Information supplied:
────────────────────
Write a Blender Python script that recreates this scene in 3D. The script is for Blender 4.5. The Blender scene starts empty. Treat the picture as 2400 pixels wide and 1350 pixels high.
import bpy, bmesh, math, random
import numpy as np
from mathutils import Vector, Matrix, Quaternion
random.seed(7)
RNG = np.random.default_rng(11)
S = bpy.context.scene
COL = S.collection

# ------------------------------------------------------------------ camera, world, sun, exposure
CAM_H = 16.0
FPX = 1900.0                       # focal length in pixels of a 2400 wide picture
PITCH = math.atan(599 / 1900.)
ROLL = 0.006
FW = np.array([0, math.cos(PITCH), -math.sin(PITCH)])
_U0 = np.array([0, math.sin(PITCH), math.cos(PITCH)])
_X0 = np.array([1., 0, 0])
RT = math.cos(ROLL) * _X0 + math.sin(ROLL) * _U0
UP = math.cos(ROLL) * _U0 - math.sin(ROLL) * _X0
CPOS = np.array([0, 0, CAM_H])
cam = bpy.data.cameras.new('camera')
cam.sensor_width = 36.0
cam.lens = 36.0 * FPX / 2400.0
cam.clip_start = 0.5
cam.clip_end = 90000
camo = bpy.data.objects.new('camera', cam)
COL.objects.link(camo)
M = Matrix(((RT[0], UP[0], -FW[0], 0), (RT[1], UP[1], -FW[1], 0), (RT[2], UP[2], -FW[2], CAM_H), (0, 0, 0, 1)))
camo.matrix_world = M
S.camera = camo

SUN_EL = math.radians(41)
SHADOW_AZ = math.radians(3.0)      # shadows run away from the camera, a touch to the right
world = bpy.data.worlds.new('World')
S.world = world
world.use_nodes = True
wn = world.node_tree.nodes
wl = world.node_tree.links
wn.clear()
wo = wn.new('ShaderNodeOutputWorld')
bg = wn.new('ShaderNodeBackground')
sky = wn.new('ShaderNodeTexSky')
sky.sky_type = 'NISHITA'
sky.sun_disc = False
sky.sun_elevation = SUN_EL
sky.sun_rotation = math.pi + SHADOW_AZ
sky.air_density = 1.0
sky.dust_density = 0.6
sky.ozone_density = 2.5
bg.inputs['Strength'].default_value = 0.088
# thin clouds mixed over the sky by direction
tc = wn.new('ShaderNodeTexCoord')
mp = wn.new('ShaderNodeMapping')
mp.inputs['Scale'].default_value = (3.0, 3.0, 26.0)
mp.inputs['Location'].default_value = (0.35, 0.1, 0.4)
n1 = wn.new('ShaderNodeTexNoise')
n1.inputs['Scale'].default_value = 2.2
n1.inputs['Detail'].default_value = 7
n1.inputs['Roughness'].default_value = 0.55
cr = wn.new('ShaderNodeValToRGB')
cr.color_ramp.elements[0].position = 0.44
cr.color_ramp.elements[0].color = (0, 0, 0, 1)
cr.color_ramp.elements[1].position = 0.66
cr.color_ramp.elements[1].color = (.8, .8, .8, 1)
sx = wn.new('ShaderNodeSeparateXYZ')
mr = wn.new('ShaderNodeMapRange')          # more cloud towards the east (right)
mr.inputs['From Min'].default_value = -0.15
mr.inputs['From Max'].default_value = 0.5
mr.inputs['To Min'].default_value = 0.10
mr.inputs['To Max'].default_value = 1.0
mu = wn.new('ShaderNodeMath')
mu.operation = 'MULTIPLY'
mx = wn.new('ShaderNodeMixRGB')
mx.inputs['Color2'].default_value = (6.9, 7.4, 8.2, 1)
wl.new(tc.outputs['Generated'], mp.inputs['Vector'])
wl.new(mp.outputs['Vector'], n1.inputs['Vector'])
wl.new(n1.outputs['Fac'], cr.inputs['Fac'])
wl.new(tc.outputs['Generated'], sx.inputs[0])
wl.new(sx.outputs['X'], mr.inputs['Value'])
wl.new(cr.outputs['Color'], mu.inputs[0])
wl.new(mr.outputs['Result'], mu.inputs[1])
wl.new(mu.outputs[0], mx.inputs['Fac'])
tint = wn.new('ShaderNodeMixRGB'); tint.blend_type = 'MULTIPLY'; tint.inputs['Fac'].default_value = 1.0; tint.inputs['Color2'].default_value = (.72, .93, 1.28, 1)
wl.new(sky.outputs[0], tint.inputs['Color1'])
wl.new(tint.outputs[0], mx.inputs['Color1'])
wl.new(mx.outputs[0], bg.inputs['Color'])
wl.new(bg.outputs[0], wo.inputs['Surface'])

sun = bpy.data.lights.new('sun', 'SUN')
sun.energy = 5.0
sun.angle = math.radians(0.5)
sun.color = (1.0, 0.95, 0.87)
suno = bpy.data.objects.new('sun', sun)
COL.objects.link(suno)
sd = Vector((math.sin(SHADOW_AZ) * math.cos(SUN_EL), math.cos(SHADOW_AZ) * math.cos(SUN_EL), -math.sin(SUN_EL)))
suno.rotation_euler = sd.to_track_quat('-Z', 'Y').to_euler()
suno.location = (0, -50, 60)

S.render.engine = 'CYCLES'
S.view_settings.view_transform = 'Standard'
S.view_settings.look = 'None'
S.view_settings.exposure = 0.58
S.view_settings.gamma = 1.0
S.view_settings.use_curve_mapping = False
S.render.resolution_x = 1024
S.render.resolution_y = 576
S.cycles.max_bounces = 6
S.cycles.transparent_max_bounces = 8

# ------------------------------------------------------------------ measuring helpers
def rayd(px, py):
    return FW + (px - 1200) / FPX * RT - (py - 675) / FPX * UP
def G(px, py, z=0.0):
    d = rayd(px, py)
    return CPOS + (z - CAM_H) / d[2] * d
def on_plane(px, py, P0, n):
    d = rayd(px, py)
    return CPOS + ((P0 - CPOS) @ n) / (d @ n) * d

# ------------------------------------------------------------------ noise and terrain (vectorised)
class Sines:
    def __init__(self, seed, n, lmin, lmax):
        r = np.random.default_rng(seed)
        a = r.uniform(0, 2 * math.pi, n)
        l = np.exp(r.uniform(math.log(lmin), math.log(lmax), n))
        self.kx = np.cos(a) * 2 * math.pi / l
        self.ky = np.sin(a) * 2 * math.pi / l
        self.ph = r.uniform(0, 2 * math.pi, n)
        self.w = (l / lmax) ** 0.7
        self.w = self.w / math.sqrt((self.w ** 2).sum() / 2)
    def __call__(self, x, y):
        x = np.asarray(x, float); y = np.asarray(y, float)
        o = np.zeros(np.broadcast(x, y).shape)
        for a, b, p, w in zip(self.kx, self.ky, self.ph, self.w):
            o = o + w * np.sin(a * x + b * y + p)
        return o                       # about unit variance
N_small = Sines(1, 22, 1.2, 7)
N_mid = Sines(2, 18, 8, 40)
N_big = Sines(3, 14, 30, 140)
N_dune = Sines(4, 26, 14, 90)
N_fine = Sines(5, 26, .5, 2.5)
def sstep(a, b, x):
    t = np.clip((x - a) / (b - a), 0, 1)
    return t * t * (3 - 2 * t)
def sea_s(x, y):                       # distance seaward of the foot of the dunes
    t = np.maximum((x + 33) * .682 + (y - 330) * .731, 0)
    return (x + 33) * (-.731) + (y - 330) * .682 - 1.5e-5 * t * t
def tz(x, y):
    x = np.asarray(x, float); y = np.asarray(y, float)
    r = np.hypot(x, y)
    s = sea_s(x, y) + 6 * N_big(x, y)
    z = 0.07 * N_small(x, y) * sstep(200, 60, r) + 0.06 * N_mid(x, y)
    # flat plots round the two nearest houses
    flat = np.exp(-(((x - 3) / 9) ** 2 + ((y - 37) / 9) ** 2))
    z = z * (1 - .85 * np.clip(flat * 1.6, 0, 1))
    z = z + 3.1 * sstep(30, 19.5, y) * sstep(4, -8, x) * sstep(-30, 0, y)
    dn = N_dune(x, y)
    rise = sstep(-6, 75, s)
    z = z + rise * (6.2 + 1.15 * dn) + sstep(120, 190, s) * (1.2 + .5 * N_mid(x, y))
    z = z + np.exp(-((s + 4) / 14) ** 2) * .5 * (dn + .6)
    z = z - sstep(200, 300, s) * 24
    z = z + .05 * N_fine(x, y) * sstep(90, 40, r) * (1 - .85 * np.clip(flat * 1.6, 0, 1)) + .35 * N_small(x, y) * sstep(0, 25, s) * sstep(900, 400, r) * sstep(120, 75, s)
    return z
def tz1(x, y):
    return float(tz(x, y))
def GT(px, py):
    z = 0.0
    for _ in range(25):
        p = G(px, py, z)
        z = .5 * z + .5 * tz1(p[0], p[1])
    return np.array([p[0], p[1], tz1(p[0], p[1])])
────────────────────
Problem to solve: Copy, please, exactly the lines that start at the first line of the data and end at the line containing "COL = S.collection", both kept and no others.

Expected answer:
Write a Blender Python script that recreates this scene in 3D. The script is for Blender 4.5. The Blender scene starts empty. Treat the picture as 2400 pixels wide and 1350 pixels high.
import bpy, bmesh, math, random
import numpy as np
from mathutils import Vector, Matrix, Quaternion
random.seed(7)
RNG = np.random.default_rng(11)
S = bpy.context.scene
COL = S.collection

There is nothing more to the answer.